When a large number of distinct objects orbit a common central mass, there will tend to be random collisions among these objects. Every time, some orbital energy is transferred between the two colliding bodies. Although each individual collision is random, the long term trend will be a smooth distribution of the orbiting energy, both in forming a favoured orbital plane AND in reducing the eccentricity of the individual orbits (orbits get to become "more circular")

The faster the orbital speed (i.e., the closer to the central mass) the faster the redistribution of energy.

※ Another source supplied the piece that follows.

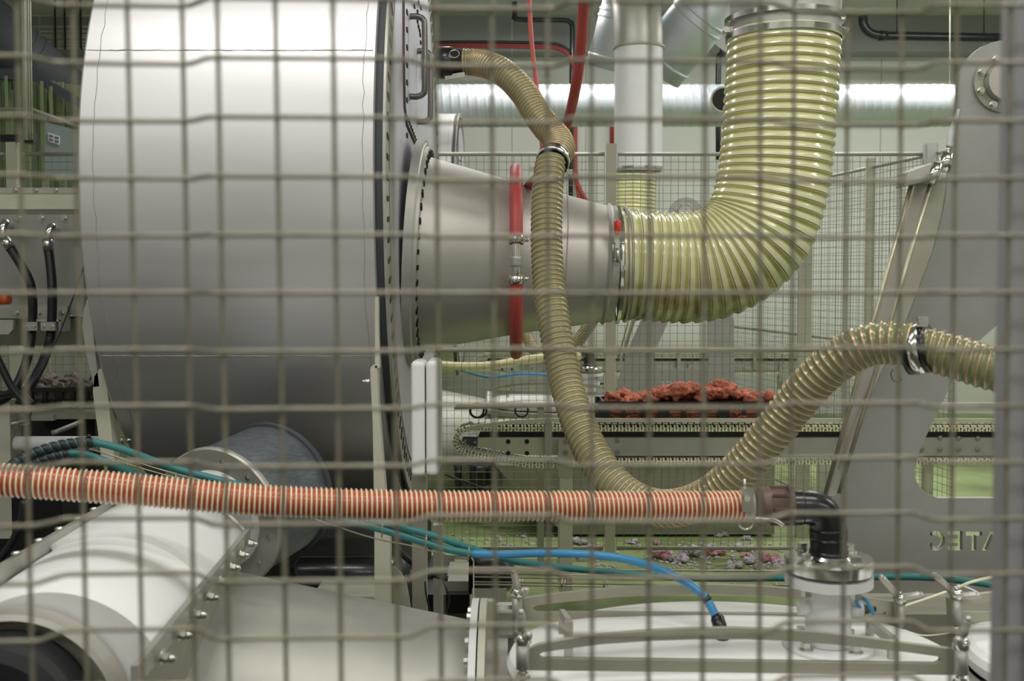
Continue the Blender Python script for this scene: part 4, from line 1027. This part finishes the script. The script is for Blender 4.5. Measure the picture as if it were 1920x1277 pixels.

In the case of the Solar system (and I suspect, any planetary system and even for major planets' satellite systems), the Sun itself was formed by the in-falling matter from the accretion "disk", so that the central body ends up with a rotation in the same direction and with its equatorial plane in the same plane as that of the accretion disk.

Close to the Sun, most of the "stuff" orbits in this preferred plane.
Way out, the distribution is still spherical.
Half-way is... half-way (the Kuiper belt is less planar than the inner planets, but slightly more planar than the Oort cloud).

Old spiral galaxies are somewhat flat.
Then they collide with each other (like Andromeda and us, in 3 billion years or so), thus randomizing the orbits of the stars (a few get ejected, a few get swallowed by the central black holes), and you end up with an elliptical galaxy. With time, this "new" elliptical galaxy will lose its randomness, a preferred plane will appear and it becomes an "old" spiral galaxy, getting flatter by the eon.